But the fund fared well enough in 2012, which was marked by a mid-cap rally. Well-timed increases in mid-cap holdings, along with right choice of stocksm such as ING Vysya Bank, Godrej Industries, Emami, Tata Global Beverages, Jubilant FoodWorks, Apollo Tyres and Bata India, helped.

The fund displays a consistent ability to beat its benchmark in rallies and contain losses better in downturns, making timely moves in and out of debt/cash calls.

However, the level of outperformance is not wide. Hence, it will suit investors looking for moderate returns.

The 30-40 per cent mid-cap exposure pegs up the risk a bit. Secondly, in the last five years, the scheme beat its benchmark only 63 per cent of the time. This makes the timing of the investment important.

But the fund rewards investors handsomely over the long term.
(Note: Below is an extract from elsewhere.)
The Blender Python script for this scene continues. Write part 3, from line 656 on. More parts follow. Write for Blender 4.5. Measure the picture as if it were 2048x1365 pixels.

It has clocked 20.8 per cent returns in 10 years (dividend option), and finds a place among the top 10 diversified equity funds during this period.

Portfolio and strategy

The fund has never been high on the high-performing consumer non-durable stocks in the last few years, with holdings below 10 per cent in the space. This might have been a contributing factor to its poor show so far. But it puts the fund in a sweet spot now, with valuations in this space moving high up. It has also done well to gradually trim its banking exposure this year, but has increased holdings from 12 per cent to 18 per cent in October, to benefit from strong performers among private banks. Axis Bank is a new entrant while stakes have been raised in ICICI Bank, ING Vysya and Karur Vysya Bank. Holdings in software stocks have been upped since August.